I've always thought of the "Random" in "Random Retrieval from a File" as a reference to how the programmer wants to access the data (as opposed to sequential - READ/READE) rather than what the OS will return.

In the OP's example, when the file has 2 keys I would expect CHAIN KEY1 FILEX; to always return the same record, no randomness to it, and that record should be the first record with the first key that satisfies the second keys collating sequence (or FIFO/LIFO/FCFO etc. as Chuck pointed out when there are duplicates) for a blank/zero key.

I personally can’t see how that could ever be affected with a subsequent release of the OS, it is the expected behavior for files with compound keys. If it changed, I think there'd be a whole load of broken software our there...

Crispin.

The definition of Chain is a Random Retrieval from a File.

If IBM tells me something is random, I take that to heart.

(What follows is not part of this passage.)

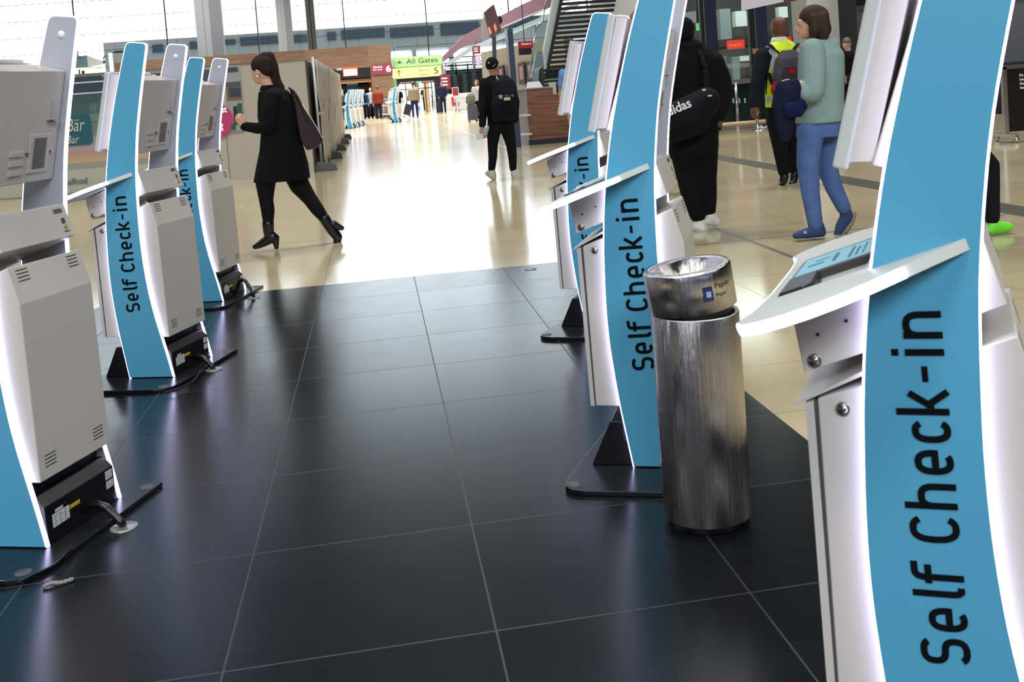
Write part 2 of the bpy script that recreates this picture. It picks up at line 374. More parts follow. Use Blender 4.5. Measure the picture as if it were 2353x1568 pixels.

Because, how the database retrieval works today might not be how it works
under a different version of the operating system. There are too many
variables to try and decipher. (does your file reuse deleted records? If all
logical files are deleted and rebuilt, the sequence they are rebuilt in also
can have an effect)

As others have suggested, to eliminated all doubt, sounds like you should be
using SETLL and READE.

Documentation is the IBM RPG ILE Programmer Reference.
http://pic.dhe.ibm.com/infocenter/iseries/v7r1m0/index.jsp?topic=%2Frzasd%2F
sc092508914.htm

Chain has been defined as random retrieval for as long as I can remember.